Lantas, dari mana siswa-siswi berprestasi itu didapat? MAIKI telah menyiapkan konsepnya. Sinjai Got Talent. Nantinya, program ini akan mirip ajang pencarian bakat-bakat. Tim khusus akan turun ke desa-desa untuk menjaring anak-anak yang memenuhi kriteria.

"Saya membayangkan paling tidak ada 10 orang dari setiap desa yang akan terjaring," imbuh Muzayyin yang memang dikenal sebagai praktisi pendidikan itu. 

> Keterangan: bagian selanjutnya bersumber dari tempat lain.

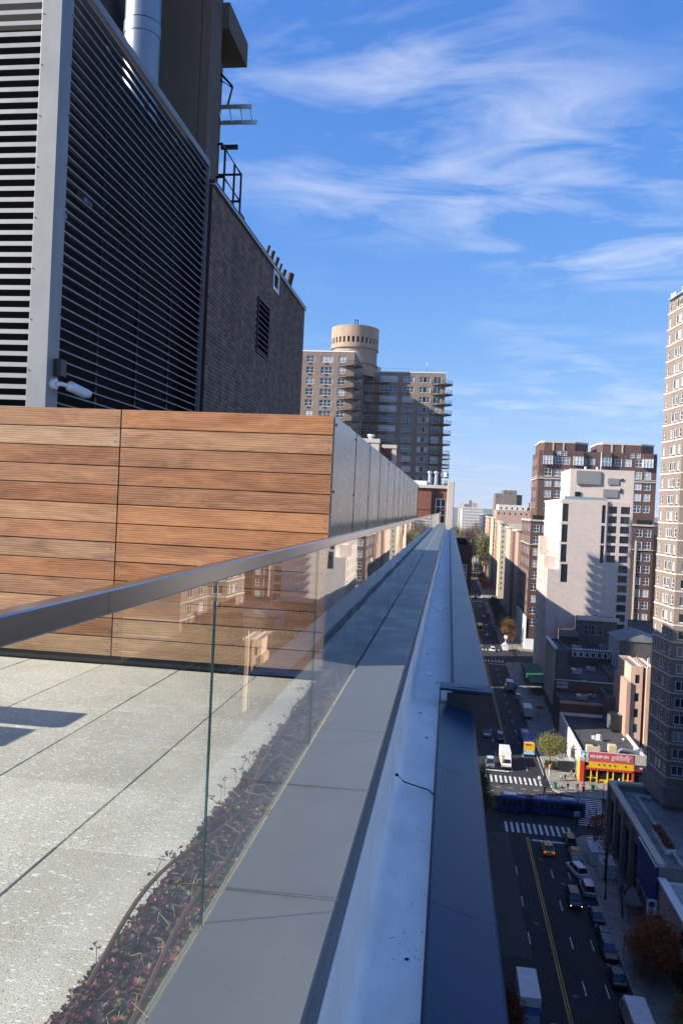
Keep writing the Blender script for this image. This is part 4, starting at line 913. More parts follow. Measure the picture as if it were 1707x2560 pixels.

Dia antara lain pernah menjadi direktur sekolah bertaraf internasional bernama Sekolah Insan Cendekia Madani di Serpong, Pimpinan Pesantren Darul Istiqamah, hingga menjadi pendiri Sekolah Putri Darul Istiqamah atau Spidi yang kini menjadi sekolah referensi Google pertama di kawasan timur Indonesia itu. 

Muzayyin juga menjadi salah satu tokoh yang merintis pesantren pertama di Amerika Serikat bersama Shamsi Ali, Imam Besar Islamic Center of New York.

Muzayyin menambahkan, jika ada 1.000 cendekiawan baru yang bisa dibina, efek positifnya untuk daerah akan luar biasa. 

"Makanya pemda harus menjadi sponsor tunggal dari beasiswa itu. Agar nanti setelah selesai pendidikannya, para cendekiawan muda kita itu akan pulang mengabdi untuk daerahnya," timpal Muzayyin.

Muzayyin mengaku punya tanggung jawab moral untuk melakukan itu. Sebab leluhurnya adalah pemuka agama di Sinjai. 

Kakeknya, KH Ahmad Marzuki Hasan, adalah ulama karismatik Sinjai, sosok pejuang di bidang keagamaan, yang juga pendiri Darul Istiqamah, salah satu jaringan pesantren terbesar di Indonesia. 

Kyai Marzuki dilahirkan pada 31 Januari 1917 di Sinjai, Ayahnya bernama Kyai Hasan, seorang qadhi di Sinjai Timur, sedangkan ibunya Syarifah Aminah.

Saat Belanda berkuasa di Indonesia, suasana keagamaan telah bergeliat ramai, termasuk di Sinjai. Qadhi memegang wewenang penuh untuk urusan agama dan kemasyarakatan. Qadhi dikenal juga sebagai Panrita, memiliki karisma yang tinggi di masyarakat.

Di Sinjai ada dua qadhi. Qadhi Kyai Hasan atau dikenal Fakkali Cambang menjadi Qadhi di Timur, sedangkan Kyai Thahir di Lamatti atau tepatnya di Balangnipa.

Sementara itu, Ikhsan menambahkan, mereka mendambakan para penerima beasiswa itu berasal dari basis keterampilan dan bidang yang beragam. 

Ada yang jago pertanian, perikanan, peternakan, digital marketing, ilmu agama, olahraga, dan bidang-bidang lainnya.

"Dengan begitu, Sinjai akan makin dikenal sebagai Bumi Panrita Kitta. Itu bakal jadi daya tarik datang ke Sinjai," ucap Ikhsan.